Au sol, une ligne blanche. Derrière cette ligne, un homme commence à faire la queue. Très vite, un autre le rejoint. Puis arrive une femme. Surgit un troisième homme, puis un quatrième, le mari de la femme. Pourquoi font-ils la queue ? Peu importe ! Très vite, la compétition s’installe à qui prendra la place de tête, la tension monte, et tous les coups sont permis pour être le Premier.
Le Premier d’Israël Horovitz a été créé au Théâtre de Poche en avril 1973, sous la direction de René Delmas et d’Étienne Bierry.
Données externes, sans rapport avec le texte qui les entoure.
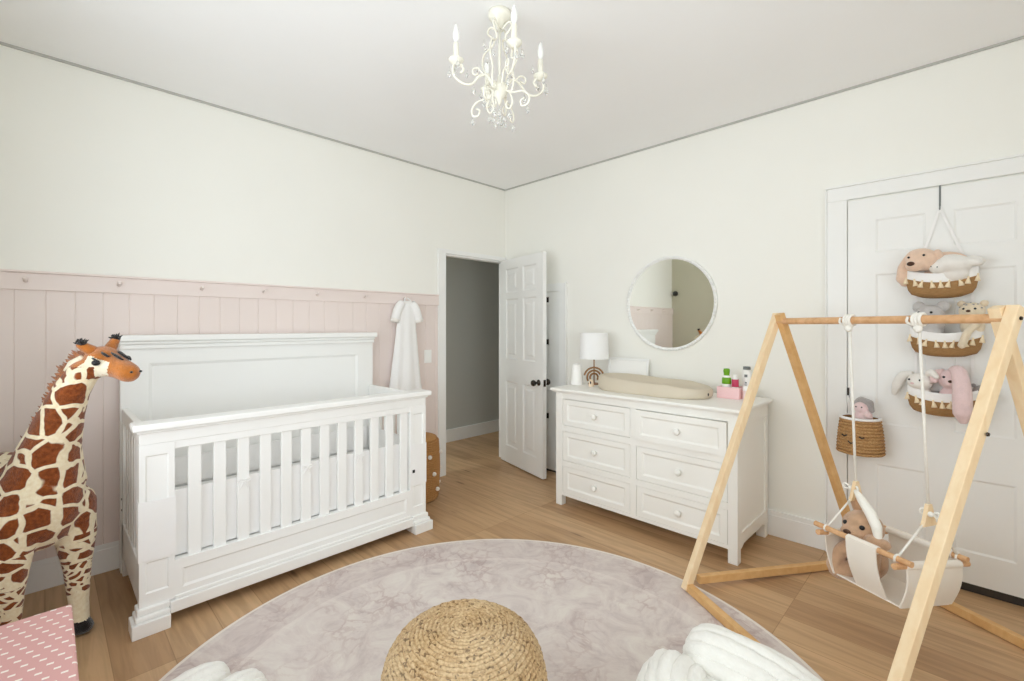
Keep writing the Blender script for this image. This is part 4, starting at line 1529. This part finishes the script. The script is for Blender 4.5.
# mane of short tufts down the back of the neck
b = B(); b.M = MG
nk = spline([(-.055, .012, .86), (.015, .012, .95), (.058, .017, 1.03), (.098, .025, 1.11), (.133, .045, 1.19), (.165, .075, 1.25)], 12)
rnd = random.Random(3)
for i, p in enumerate(nk):
    d0 = (nk[min(i + 1, len(nk) - 1)] - nk[max(i - 1, 0)]).normalized()
    back = Vector((-d0.z, 0, d0.x)).normalized()
    for k in range(9):
        j = p + Vector((0, rnd.uniform(-.018, .018), 0)) + d0 * rnd.uniform(-.01, .01) - back * .02
        tip = j + back * rnd.uniform(.045, .07) + Vector((0, rnd.uniform(-.02, .02), 0)) + d0 * rnd.uniform(-.02, .015)
        b.tube([j, j.lerp(tip, .6), tip], [.010, .007, .001], 5)
b.obj('mane', GMANE, gir)
b = B(); b.M = MG; b.chain([(-.57, 0, .70), (-.60, 0, .58), (-.595, 0, .42)], [.016, .012, .010]); b.ball((-.595, 0, .39), (.02, .02, .04)); b.obj('tail', GMANE, gir, smooth=True)

# ------------------------------------------------------------------ chunky knit throws on the rug


def yarn(b, pts, r, n_=10):
    P = spline(pts, n_)
    b.tube(P, [r * (1 + .13 * math.sin(i * 1.25)) * (.55 if i in (0, len(P) - 1) else 1) for i in range(len(P))], 12)


def lobe(parent, axis, R_, r, n=9):
    """one soft roll: n plies lying side by side over the upper half of a core"""
    ax = [Vector(p) for p in axis]
    cn = spline(ax, 8)
    b = B()
    m_ = len(cn)
    for k in range(n):
        a = math.radians(-25 + 230 * k / (n - 1))
        pts, rs = [], []
        for i, p in enumerate(cn):
            t_ = (cn[min(i + 1, m_ - 1)] - cn[max(i - 1, 0)]).normalized()
            sd = Vector((-t_.y, t_.x, 0)).normalized()
            f2_ = min(1.0, math.sqrt(max(0.0, 1 - (1 - min(1.0, (i + .35) / 5.5)) ** 2)))
            wob = 1 + .03 * math.sin(i * .45 + k * 2.1)
            pts.append(p + (sd * math.cos(a) + Vector((0, 0, 1)) * math.sin(a) * .95) * R_ * f2_ * wob)
            rs.append(r * (1 + .035 * math.sin(i * 1.7 + k)) * (.6 + .4 * f2_))
        q, qr = [], []
        for i in range(m_ - 1):
            for j in range(3):
                q.append(pts[i].lerp(pts[i + 1], j / 3)); qr.append((rs[i] * (3 - j) + rs[i + 1] * j) / 3)
        b.tube(q, qr, 12)
    b.tube(cn[1:], [R_ * .5] + [R_ * .82] * (m_ - 2), 16)
    return b.obj('fold', KNIT, parent, smooth=True)


TO = Vector((.035, .035, .022))
t = thing('knit_throw', (-.55, 1.55, RZ), 'chunky white knitted throw heaped on the rug, front right', 'throw')
lobe(t, [Vector(q_) + TO for q_ in [(-.775, 1.665, .115), (-.66, 1.675, .13), (-.50, 1.665, .13), (-.33, 1.60, .125), (-.20, 1.52, .12)]], .098, .031, 10)
lobe(t, [Vector(q_) + TO for q_ in [(-.755, 1.565, .09), (-.745, 1.46, .115), (-.70, 1.34, .115), (-.62, 1.22, .11)]], .090, .030, 10)
lobe(t, [Vector(q_) + TO for q_ in [(-.62, 1.52, .085), (-.54, 1.44, .115), (-.44, 1.34, .115), (-.34, 1.25, .11)]], .085, .029, 9)
t = thing('knit_throw', (-1.90, .33, RZ), 'white knitted throw with rounded folds at the bottom left of the rug', 'throw')
lobe(t, [(-1.955, .465, .07), (-1.945, .38, .085), (-1.91, .27, .085), (-1.85, .17, .08)], .050, .027, 8)
lobe(t, [(-1.835, .545, .065), (-1.805, .455, .085), (-1.74, .335, .085), (-1.66, .225, .08)], .052, .027, 8)

# ------------------------------------------------------------------ chandelier
cc = Vector((-1.515, 1.450, .016))
ch = thing('chandelier', Vector((cc.x, cc.y, H)), 'small ivory chandelier with candle arms and crystal drops on the ceiling', 'chandelier')
V = lambda r, a, z: cc + Vector((r * math.cos(a), r * math.sin(a), z))
b = B(); b.lathe([(0, H), (.050, H), (.052, H - .018), (.044, H - .030), (.02, H - .045), (.012, H - .07), (0, H - .07)], Vector((cc.x, cc.y, -.0005)), 32); b.obj('canopy', IVORY, ch, smooth=True)
b = B(); b.lathe([(0, 2.50), (.010, 2.49), (.012, 2.46), (.034, 2.452), (.036, 2.425), (.026, 2.405), (.012, 2.385), (.006, 2.365), (0, 2.355)], cc, 28)
b.tube([V(0, 0, 2.48), V(0, 0, 2.72)], .006, 8); b.obj('hub', IVORY, ch, smooth=True)
RT = math.atan2(.7036, .7106)
ANG = [RT + math.radians(a) for a in (199, 289, 19, 109)]
for a in ANG:
    # scrolled cage strap
    b = B(); a2 = a + PI / 4
    b.tube(spline([V(.012, a2, 2.70), V(.045, a2, 2.725), (V(.062, a2, 2.705)), V(.048, a2, 2.685), V(.03, a2, 2.665), V(.035, a2, 2.64), V(.080, a2, 2.61), V(.088, a2, 2.555), V(.066, a2, 2.505), V(.072, a2, 2.46), V(.060, a2, 2.415), V(.034, a2, 2.425), V(.05, a2, 2.45)], 6), .0045, 8)
    b.obj('cage_scroll', IVORY, ch, smooth=True)
    b = B()
    b.tube(spline([V(.03, a, 2.44), V(.06, a, 2.485), V(.095, a, 2.475), V(.13, a, 2.435), V(.175, a, 2.432), V(.212, a, 2.462), V(.210, a, 2.505), V(.180, a, 2.512), V(.168, a, 2.490), V(.182, a, 2.474)], 7), .0055, 8)
    b.tube(spline([V(.075, a, 2.48), V(.10, a, 2.51), V(.125, a, 2.50), V(.12, a, 2.478), V(.10, a, 2.485)], 5), .004, 8)
    arm = b.obj('arm', IVORY, ch, smooth=True)
    ca = V(.200, a, 0)
    b = B(); b.lathe([(0, 2.505), (.012, 2.507), (.030, 2.522), (.034, 2.530), (.030, 2.532), (.012, 2.524), (0, 2.524)], ca, 20); b.obj('drip_pan', IVORY, arm, smooth=True)
    b = B(); b.lathe([(0, 2.522), (.0125, 2.522), (.0125, 2.60), (.010, 2.604), (0, 2.604)], ca, 16); b.obj('candle_sleeve', IVORY, arm, angle=40)
    b = B(); b.lathe([(0, 2.604), (.008, 2.606), (.0135, 2.622), (.015, 2.638), (.011, 2.662), (.004, 2.682), (0, 2.69)], ca, 16); b.obj('bulb', BULB, arm, smooth=True)
    # lower scroll
    b = B(); a2 = a + PI / 4
    b.tube(spline([V(.03, a2, 2.42), V(.07, a2, 2.405), V(.115, a2, 2.40), V(.145, a2, 2.372), V(.140, a2, 2.34), V(.112, a2, 2.335), V(.105, a2, 2.358), V(.122, a2, 2.368)], 6), .0045, 8)
    b.tube(spline([V(.05, a2, 2.41), V(.065, a2, 2.365), V(.05, a2, 2.335), V(.032, a2, 2.352), V(.042, a2, 2.372)], 5), .004, 8)
    b.obj('lower_scroll', IVORY, ch, smooth=True)


def crystal(p, s=1.0):
    b = B()
    b.lathe([(0, .014 * s), (.004 * s, .010 * s), (.009 * s, -.004 * s), (.007 * s, -.013 * s), (0, -.022 * s)], p, 8)
    b.tube([p + Vector((0, 0, .012 * s)), p + Vector((0, 0, .030 * s))], .0011, 4)
    b.obj('crystal', CRYSTAL, ch)


for a in ANG:
    for da in (-.16, 0, .16):
        crystal(V(.200 + .03 * math.cos(da * 9), a + da, 2.495 - .03 * (da == 0)))
    crystal(V(.12, a, 2.41)); crystal(V(.14, a + PI / 4, 2.315)); crystal(V(.05, a + PI / 4, 2.31))
    for k in range(3):
        crystal(V(.09 + .03 * k, a + .4 + .35 * k, 2.60 - .045 * k), .7)
crystal(V(0, 0, 2.325), 1.4)
for k in range(6):
    crystal(V(.028, k * PI / 3, 2.29 - .012 * (k % 2)), .8)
« Le Premier est un truc dément » déclara un critique new-yorkais lors de la première en 1967. Dément, oui. Quand je découvre la pièce en première année au cours Florent, c’est une évidence : je dois la monter, car pour moi elle relève tout simplement du génie. Une simple ligne blanche collée sur le sol et tout est là : une situation conflictuelle, des personnages complexes, un déchaînement de passions, un dénouement surprenant. Singulière et inclassable, la pièce est à la fois un huis-clos, une comédie burlesque, une fable absurde et une tragédie moderne.
Si elle commence sur le ton de la comédie, si les gags à répétition et les répliques que les personnages se jettent à la figure suscitent le rire, le génie de la pièce est de nous faire basculer petit à petit, mine de rien, vers une inéluctable tragédie : cinq personnages, mais une seule place de tête. Seul Stephen, porté par la divine musique de Mozart, se remettra de ce terrible voyage et pourra, tel le deus ex machina, mettre fin à cette situation désespérée. J’ai choisi le Requiem pour accompagner les personnages dans leur descente aux enfers ; la prière de Mozart intervient aux moments clés de la pièce et celle-ci se termine sur ces mots : « Seigneur, donnez-leur le repos éternel… »
Quarante ans après, la pièce n’a pas pris une ride. Si elle continue à être jouée sur toutes les scènes du monde, c’est qu’elle nous renvoie à la violence d’une société de la performance et à la vie envisagée comme un match permanent. J’ai voulu me concentrer sur les personnages, sans chercher à ancrer la situation dans un contexte précis, pour ne pas lui ôter sa dimension absurde et universelle. Il ne s’agit pas de savoir pourquoi ils font la queue, mais comment, et à quel prix.
En lisant la pièce dans sa version originale, j’ai choisi de souligner l’aspect américain rétro qui détermine une certaine esthétique et renforce l’aspect clownesque et archétypal des personnages. Nous sommes partis avec les comédiens à la découverte de ces cinq énergumènes pour tenter de percer leur mystère, et le terme de « jeu » a pris tout son sens. Ensemble nous jouons. Nous jouons à être le Premier.